|  WEDO Primer 50/50 Campaign March 2001
The First Step: Getting in the Door
Philippines: We Must Dare to Move Forward
Daisy Avance Fuentes is the first woman deputy speaker in the Philippines House of
Representatives. When her 10-year legal term limit expires in 2001, she plans to run for
governor in her home province, South Cotabato because women there haven’t cracked the
executive branch yet.
My country, the Philippines, has been a democratic state since the late 1930s, but our struggle for freedom and equality has been as colorful as in any nation with a history of foreign domination. Books, films, national holidays and celebrations all note our history.
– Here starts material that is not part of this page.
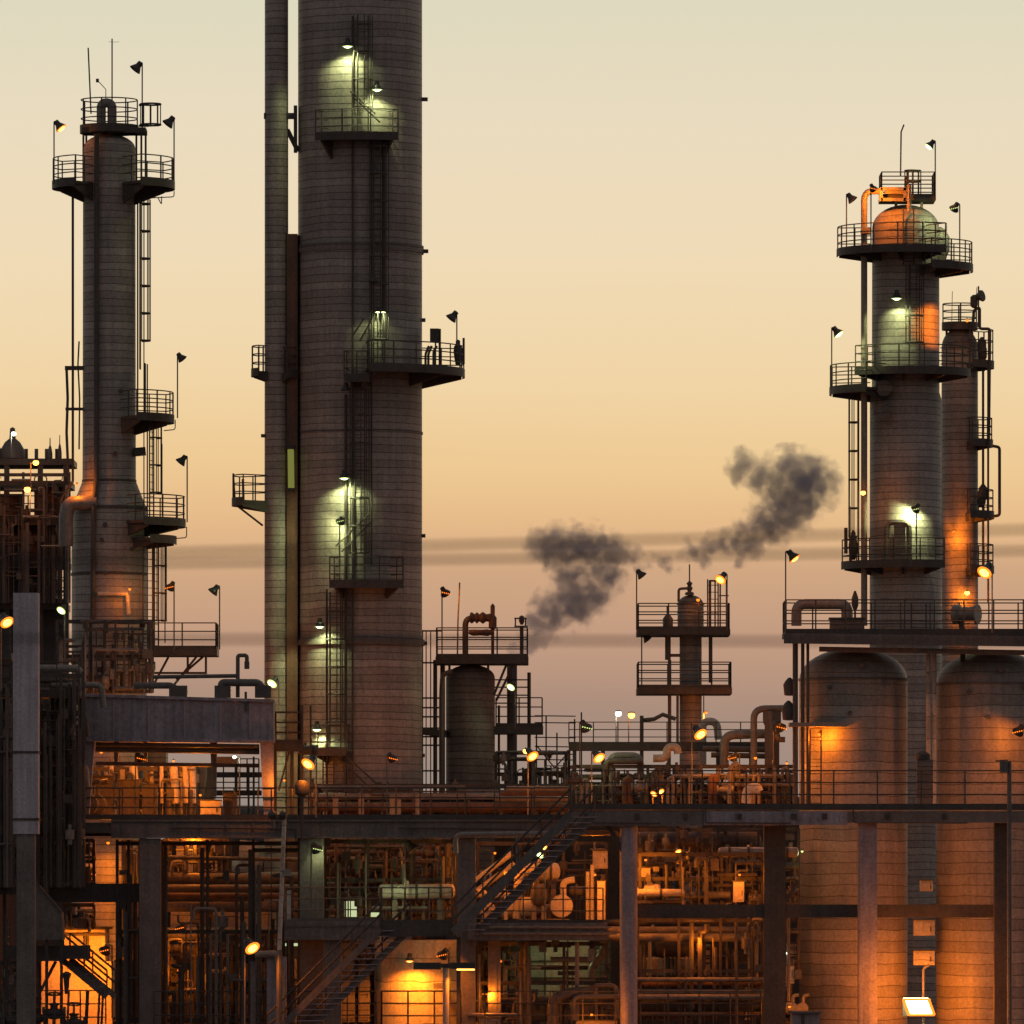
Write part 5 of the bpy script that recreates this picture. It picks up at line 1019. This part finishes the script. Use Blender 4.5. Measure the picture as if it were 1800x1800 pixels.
# ------------------------------------------------------------------ sodium lamps
lamp(104, 221, 351, 's', 'lit orange floodlight on the left upper balcony post of the slim left tower', (95, 324), 1, 'side', 15, .95)
lamp(301, 1030, 350, 's', 'glowing hooded orange lamp over the lowest balcony of the slim left tower', (306, 1142), -1, 'away', 20, .8)
bulb(63, 813, 396, 's', 'upper of two orange globe lamps at the far left', (54, 860), 60, 1.0); bulb(48, 860, 396, 's', 'lower of two orange globe lamps at the far left', (53, 912), 60, 1.1)
lamp(9, 1089, 333, 's', 'bright orange floodlight at the left picture edge', (2, 1214), 1, 'cam', 35, 1.15, pmat='mach')
lamp(545, 1338, 336.4, 's', 'bright orange floodlight before the foot of the huge central tower', (556, 1437), -1, 'cam', 120, 1.15, pmat='mach')
lamp(688, 1331, 339, 's', 'small orange floodlight with glowing vents before the huge central tower foot', (680, 1437), 1, 'away', 60, .8, pmat='mach')
lamp(781, 1040, 354, 's', 'hooded orange lamp on the tall post above the short dark vessel', (777, 1156), 1, 'away', 50, .85)
lamp(933, 1325, 344, 's', 'bright orange floodlight right of the short dark vessel', (928, 1437), 1, 'cam', 90, 1.05, pmat='mach'); bulb(924, 1320, 344.5, 's', 'small orange globe clipped to the floodlight right of the short dark vessel', None, 10, .8)
lamp(1050, 1328, 345, 's', 'bright orange floodlight at the head of the upper staircase', (1040, 1418), 1, 'cam', 90, 1.05, pmat='mach')
bulb(1110, 1257, 376, 's', 'orange globe lamp beside the white globe against the pale sky', (1105, 1318), 15, 1.1)
lamp(1269, 1015, 358, 's', 'bright orange floodlight over the right corner of the upper square platform', (1278, 1108), -1, 'cam', 40, 1.0); bulb(1227, 1055, 358.5, 's', 'orange lamp on the cap of the small double-platform column', None, 12, .7); bulb(1241, 1253, 357, 's', 'orange lamp against the small column below its lower platform', (1237, 1300), 110, .6)
lamp(1228, 1286, 347, 's', 'bright orange floodlight before the foot of the small double-platform column', (1216, 1418), 1, 'cam', 110, 1.15, pmat='mach')
lamp(1290, 1330, 346, 's', 'small hooded orange lamp with glowing vents below the wide bend pipe', (1300, 1418), -1, 'away', 40, .8)
bulb(1328, 1333, 345, 's', 'small orange bulb beside the tall inverted J pipe', None, 30, .6); bulb(1383, 1342, 344, 's', 'reddish bulb hard against the first drum', None, 15, .5)
lamp(1151, 1393, 345, 's', 'left of two bright orange lamps behind the right walkway rail', (1148, 1420), -1, 'cam', 40, .6); lamp(1160, 1389, 345, 's', 'right of two bright orange lamps behind the right walkway rail', (1164, 1420), 1, 'cam', 40, .6)
lamp(1370, 1276, 343, 's', 'hooded lamp with a row of glowing orange vents left of the first drum', (1359, 1418), 1, 'away', 25, .95)
lamp(1393, 977, 341, 's', 'orange lamp on the tall post at the left end of the drum platform', (1381, 1112), 1, 'side', 60, 1.0)
lamp(1734, 1001, 341, 's', 'bright orange floodlight above the drum platform at the right', (1744, 1112), -1, 'cam', 80, 1.25, pmat='mach')
lamp(1534, 330, 363.2, 's', 'orange lamp with dark cap on the overhead pipe of the right tower', (1531, 440), 1, 'away', 380, .7)
bulb(1700, 564, 370, 's', 'orange bulb under the crown of the half-hidden tower', None, 45, .7); bulb(1517, 866, 363, 's', 'orange lamp on the pipe down the left side of the right tower', None, 40, .8); bulb(1677, 935, 372.5, 's', 'upper orange bulb on the half-hidden tower', None, 170, .7); bulb(1700, 1042, 372.5, 's', 'lower orange bulb on the half-hidden tower', None, 150, .8)
light('SPOT', 'bulb', P(1676, 562, 364.0), SODC, 260, bpy.data.objects['globe_lamp.013'] if 'globe_lamp.013' in bpy.data.objects else t, (-.66, .72, -.1), 75)  # spot added without a fixture for the orange patch on the right tower
bulb(1440, 1291, 342.55, 's', 'orange lamp under the bracket on the first drum', None, 150, .6)
m = pbox(1388, 1487, 1270, 1277, 341.9, 1.7).solo('lamp_bracket', M['mach'], 'small orange-lit bracket plate across the left front of the first drum', 'bracket')
ladder(bpy.data.objects['domed_drum'], PX(1434, 342), 342.3, PZ(1418, 342), PZ(1282, 342), 270, False)
lamp(1792, 1283, 341, 's', 'hooded orange lamp with vents before the right-hand drum', (1802, 1418), -1, 'away', 130, .95)
lamp(440, 1661, 332.4, 's', 'pale capped goose-neck lamp glowing orange at the lower left centre', (430, 1990), 1, 'cam', 200, 1.25, pmat='mach')
lamp(780, 1676, 336.4, 's', 'hooded lamp with glowing vents above the flat-headed street lamp', (789, 1800), -1, 'away', 300, .9)
lamp(720, 1684, 344 - 89 * u(344) - 1.0, 's', 'orange lamp fixed to the front of the orange tank', None, 1, 'down', 800, .75, 164)
lamp(319, 1629, 341, 's', 'hooded orange lamp between the first two pillars', (327, 1760), -1, 'away', 70, .8)
lamp(186, 1668, 341.2, 's', 'hooded orange lamp lighting the pale wall at the lower left', (197, 1790), -1, 'away', 1300, .95)
lamp(157, 1533, 346, 's', 'hooded orange lamp above the black beam at the lower left', (164, 1640), 1, 'away', 120, .9); light('SPOT', 'bulb', P(192, 1512, 347.8), SODC, 240, t, (0, .8, -.8), 110)
lamp(245, 1331, 341.8, 's', 'hooded orange lamp in the middle under the furnace casing', (238, 1437), 1, 'away', 110, .85); bulb(178, 1322, 345, 's', 'orange bulb under the left end of the furnace casing', None, 50, .7); bulb(76, 1334, 344, 's', 'orange bulb between the pale pier and the casing', None, 90, .9); bulb(305, 1338, 345, 's', 'added orange bulb hidden among the furnace tubes', None, 140, .5)  # bulb among the furnace tubes is added to light them
bulb(500, 1372, 340.2, 's', 'orange bulb between the small landing and the right leg of the casing', None, 70, .45); bulb(352, 1398, 342.2, 's', 'added orange bulb before the bright box behind the left walkway rail', None, 90, .5); bulb(190, 1482, 344, 's', 'added orange bulb under the left walkway near the first pillar', None, 30, .6); bulb(340, 1470, 345.4, 's', 'added orange bulb under the left walkway between the first two pillars', None, 100, .5)  # bulbs at the box and under the walkway are added as light sources
lamp(1190, 1495, 341, 's', 'flat orange lamp under the right walkway near the black drum', None, 1, 'cam', 40, .6); bulb(1135, 1512, 339, 's', 'added orange bulb above the motor right of the round pillar', None, 110, .5); bulb(1300, 1538, 338.4, 's', 'added orange bulb over the bright cabinet above the tie beam', None, 70, .45)  # motor and cabinet bulbs are added to light those surfaces
lamp(955, 1488, 339, 's', 'orange lamp just above the green one under the upper staircase', None, 1, 'cam', 150, .55); bulb(1046, 1538, 339, 's', 'added orange bulb among the cabinets beside the round pillar', None, 110, .45); bulb(870, 1500, 340.5, 's', 'added orange bulb behind the upper staircase', None, 110, .5)  # bulbs by the cabinets and behind the stair are added light sources
bulb(1229, 1650, 339.4, 's', 'small added orange bulb under the tie beam', None, 45, .5); bulb(880, 1690, 339, 's', 'added orange bulb under the right deck by the upright pipes', None, 40, .5); bulb(860, 1745, 338.5, 's', 'added orange bulb over the concrete base at the bottom centre', None, 70, .5); bulb(1040, 1784, 335.6, 's', 'added orange bulb at the foot of the round pillar', None, 60, .5)  # all four bulbs are added to light the low pipework and bases
bulb(985, 1662, 342, 'g', 'added green bulb lighting the square panel tank', None, 26, .5); bulb(1384, 1676, 340.4, 'w', 'added pale bulb squeezed beside the first drum', None, 12, .4); bulb(1388, 1770, 339.6, 's', 'added orange bulb at the foot of the first drum', None, 40, .5); bulb(314, 1706, 341.4, 's', 'added orange bulb over the low box between the rusty posts', None, 30, .5)  # bulbs added to light the tank, cabinet, drum foot and low box
bulb(700, 1560, 338.4, 'g', 'added green bulb over the long exchanger', None, 30, .4)  # added to give the exchanger its green light
# the floodlight panel low on the right
t = thing('floodlight', 'blinding square floodlight panel low before the right-hand drum', 'floodlight', P(1622, 1990, 337))
q = [P(1588, 1757, 336.8), P(1632, 1757, 336.8), P(1642, 1784, 336.4), P(1598, 1784, 336.4)]; dv = Vector((0, .25, .06))
MB().add(q + [a + dv for a in q], [(3, 2, 1, 0), (4, 5, 6, 7), (0, 1, 5, 4), (1, 2, 6, 5), (2, 3, 7, 6), (3, 0, 4, 7)]).part('lens', M['panel'], t); MB().box(PX(1586, 337.2), PX(1636, 337.2), 337.1, 337.4, PZ(1786, 337), PZ(1755, 337)).part('housing', M['shade'], t)
MB().tube([P(1623, 1990, 337.6), P(1623, 1702, 337.6), P(1634, 1696, 337.6)], .05, 8, .1).part('post', M['mach'], t)
light('AREA', 'bulb', P(1615, 1768, 335.9), SODC, 250, t, (0, -.2, -1)); light('POINT', 'bulb', P(1620, 1752, 341.2), SODC, 380, t, soft=.3); light('POINT', 'bulb', P(1612, 1742, 335.2), SODC, 600, t, soft=.2)  # point lights added away from the panel to spread its orange glow
m = MB()
for i in range(4): m.bar(q[i] - Vector((0, .02, 0)), q[(i + 1) % 4] - Vector((0, .02, 0)), .09, .09)
m.part('glow_rim', M['sod_dim'], t)  # emissive rim stands in for the orange bloom round the panel
cabinet(1606, 1643, 1672, 1700, 343, 'pale box in the gap between the two big drums', 'pale'); cabinet(1617, 1640, 1548, 1570, 343, 'small pale window-like box in the gap between the two big drums', 'pale', .2); cabinet(1606, 1643, 1618, 1648, 343.4, 'upper pale ribbed box in the gap between the two big drums', 'pale')
for i, px in enumerate((1632, 1642)): pipe([(px, 1416), (px, 1148)], .1, f'upright pipe between the two big drums, {("left", "right")[i]} one', 342.9, 'pale', 0, flanges=False)
t = thing('equipment_column', 'dark upright instrument column between the drums on the right walkway', 'equipment', P(1627, 1418, 339)); pbox(1612, 1640, 1335, 1418, 339, .5).part('body', M['clad_dark'], t); MB().lathe(P(1622, 1335, 339.2), (0, 0, 1), [(0, .3), (.2, .3), (.35, .1)], 12).part('cap', M['steel'], t)
bulb(135, 852, 350.4, 's', 'added orange bulb by the pale elbow duct on the slim left tower', None, 60, .5); bulb(228, 1036, 349.6, 's', 'orange bulb over the short steam pipe low on the slim left tower', None, 35, .5)  # bulb by the elbow duct is added for the glow on that flank
for o in list(bpy.data.objects):                       # the low yard is lamp-lit much more strongly than the towers
    if o.type == 'LIGHT' and o.data.type != 'SUN' and o.data.color[2] < .1 and o.parent and BASE[o.parent.name].z + o.location.z < PZ(1300, 345) and o.data.energy < 250: o.data.energy *= 1.7
# telephone-type cables near the camera, thrown out of focus by the long lens
for i, (ya, yb, dd, lb) in enumerate(((974, 936, 24, 'upper blurred cable crossing in front of the whole plant'), (992, 971, 24.3, 'middle blurred cable crossing in front of the whole plant'), (1123, 1128, 23, 'lowest blurred cable crossing in front of the whole plant'))):
    a, b = P(-2400, ya + (ya - yb) * 1.83, dd), P(4200, yb - (ya - yb) * 1.83, dd)
    MB().tube([a.lerp(b, k / 20) for k in range(21)], .0062, 6).solo('overhead_cable', M['cable'], lb, 'cable', 'blurred cables in the foreground')

# ------------------------------------------------------------------ smoke drifting right from the short dark vessel
d = 392; U = u(d)
tower('vent_stack', 'short dark vent stack behind the short vessel from which the smoke drifts', 'stack', 900, d, [(9, 1990), (9, 1164), (11, 1163), (11, 1156)], 'steel', 16)
PUFF = [(905, 1150, 14), (930, 1128, 20), (948, 1100, 30), (975, 1075, 34), (1005, 1055, 40), (1045, 1040, 38), (1060, 1005, 34), (950, 958, 28), (985, 962, 36), (1030, 965, 40), (1060, 965, 30), (1005, 1005, 36), (1120, 978, 19), (1165, 985, 16), (1215, 968, 19), (1265, 955, 22), (1310, 950, 32), (1350, 925, 36), (1385, 895, 44), (1410, 855, 48), (1350, 845, 36), (1305, 818, 26), (1440, 850, 32), (1385, 820, 30), (1085, 975, 24), (1135, 1000, 13), (1180, 1005, 13), (1240, 985, 15), (1300, 985, 15), (1425, 825, 26), (1455, 870, 22)]
bm_ = MB()
for i, (px, py, r_) in enumerate(PUFF):
    pr = [(-math.cos(R(a)) * r_ * U * 1.6, max(.02, math.sin(R(a)) * r_ * U * 1.6)) for a in range(0, 181, 20)]
    bm_.lathe(P(px, py, d), (0, 0, 1), pr, 14)
so_ = bm_.solo('smoke', M['cable'], 'dark grey smoke plume drifting right from behind the short vessel', 'smoke', kind='stuff')
md_ = so_.modifiers.new('join', 'REMESH'); md_.mode = 'VOXEL'; md_.voxel_size = .28
m = bpy.data.materials.new('smoke volume'); m.use_nodes = True; nt = m.node_tree; nt.nodes.clear(); L = nt.links.new
ge = nd(nt, 'ShaderNodeNewGeometry'); n0 = nd(nt, 'ShaderNodeTexNoise'); n0.inputs['Scale'].default_value = .75; n0.inputs['Detail'].default_value = 5; n0.inputs['Roughness'].default_value = .6; L(ge.outputs['Position'], n0.inputs['Vector'])
wv = nd(nt, 'ShaderNodeVectorMath', operation='MULTIPLY_ADD'); L(n0.outputs['Color'], wv.inputs[0]); wv.inputs[1].default_value = (2.2, 2.2, 2.2); wv.inputs[2].default_value = (-1.1, -1.1, -1.1)
pos = nd(nt, 'ShaderNodeVectorMath', operation='ADD'); L(ge.outputs['Position'], pos.inputs[0]); L(wv.outputs[0], pos.inputs[1])
tot = None
for px, py, r_ in PUFF:
    dn = nd(nt, 'ShaderNodeVectorMath', operation='DISTANCE'); L(pos.outputs[0], dn.inputs[0]); dn.inputs[1].default_value = P(px, py, d)
    f = math_n(nt, 'SUBTRACT', 1.0, math_n(nt, 'DIVIDE', dn.outputs['Value'], r_ * U * 1.25))
    tot = f if tot is None else math_n(nt, 'MAXIMUM', tot, f)
n9 = nd(nt, 'ShaderNodeTexNoise'); n9.inputs['Scale'].default_value = 1.6; n9.inputs['Detail'].default_value = 4; L(ge.outputs['Position'], n9.inputs['Vector'])
tot = math_n(nt, 'ADD', tot, math_n(nt, 'MULTIPLY', math_n(nt, 'SUBTRACT', n9.outputs[0], .5), 1.9))
den = math_n(nt, 'MULTIPLY', math_n(nt, 'MAXIMUM', math_n(nt, 'MINIMUM', tot, .5), 0.0), 2.5)
pv = nd(nt, 'ShaderNodeVolumePrincipled'); pv.inputs['Color'].default_value = (.56, .61, .90, 1); pv.inputs['Anisotropy'].default_value = 0.0; L(den, pv.inputs['Density'])
oo = nd(nt, 'ShaderNodeOutputMaterial'); L(pv.outputs[0], oo.inputs['Volume'])
so_.data.materials.clear(); so_.data.materials.append(m)
cy.volume_step_rate = 2.0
But lost in our history is the struggle of Filipino women for recognition as equal partners—in the family, in the community and in nation building.
Filipino women project a façade of liberation in the way we dress, in our music, in our speech. Our women are everywhere, and whatever the forum, they are intelligent and eloquent. But deep inside, the Philippines is a nation split apart, where women are child-bearers and rearers, supportive partners of their husbands, always second in command, but never commander. At first glance at the political landscape, we have a president, he is male, and we have a vice president, she is female. We say well and good. But if we look more closely, we find only one female cabinet secretary. In the Senate, there are three women out of 23. In the House of Representatives, 22 out of 218 are women. [Editor’s Note: Since this speech, vice president Gloria Macapagal-Arroyo became president following a popular insurrection. Cabinet numbers may have changed due to ensuing resignations and reappointments.]
The executive positions held by women in local politics are just as scarce. In the Department of National Defense and local government, which include the armed forces and the Philippine national police, there are no women at all from secretary to under secretary. In the peace process in the south, women have limited involvement.
Glass ceilings remain in the Philippines, unyielding despite constitutional mandates, legislative enactments and pressures from women’s advocates. Women are kept out of the political arena by intangible, subconsciously, or less than subconsciously, erected walls of gender bias. No legislative initiatives can pass without compromises diluting their very essence—even on such critical issues as trafficking in women and sexual harassment. And even though many executive policies and legislative acts for women are now in place, they are superficially implemented. The challenge for Filipino women is to enter the rarified environment of politics or to remain forever on the sidelines of policy-making and implementation. We face many obstacles, but four of the more prevalent are stereotyping, the nature of the political beast, a rigid electoral system and apathy.
The first obstacle is culturally-rooted stereotyping. Women are relegated to roles as supporting partners in homes, in the community, and in nation building. Dissuaded from asking why, discouraged from breaking free of the mold, from childhood we are conditioned to think that there is a limit to what one can accomplish because of one’s gender. I remember my mother saying that I couldn’t become a lawyer because that is a male occupation. And everybody said I couldn’t enter politics because it’s a violent world and women should not be there.
The second obstacle is the nature of our politics. With its patronage money and violence, it’s a natural male dominion. It’s an all-male club. There is no state support for parties, and they believe that if you don’t have the muscles you cannot get in or stay in.
The third obstacle is the rigid electoral system, which does not provide a level playing field for disadvantaged sectors, especially women.
And the fourth obstacle is the indifference and in some cases abhorrence many women of influence feel toward parties and politics. There is a sense that politics is dirty, and we’re afraid of being contaminated by it.
What is to be done to get women into politics despite the obstacles? First we have to liberate the minds of our women from the bondage of gender bias. Second is the adoption of transparency in politics. Third is electoral reforms. And fourth is the active involvement of women’s organizations in politics. Otherwise, we’ll always be on the margin. It’s a long and arduous process, which is why we’ve moved the deadline for our 50/50 goal from 2001 to 2005. And we’re afraid that we’ll have to move that time frame again. But 50/50 can be achieved.
Unless we institutionalize reform, be it social, economic, and, most especially, political, we will always be celebrating individual victories and showcasing role models even while losing these role models to the system. We will never take these experiences in stride as proper and right. I always say to myself and to my political and party colleagues: We must dare where no one else will.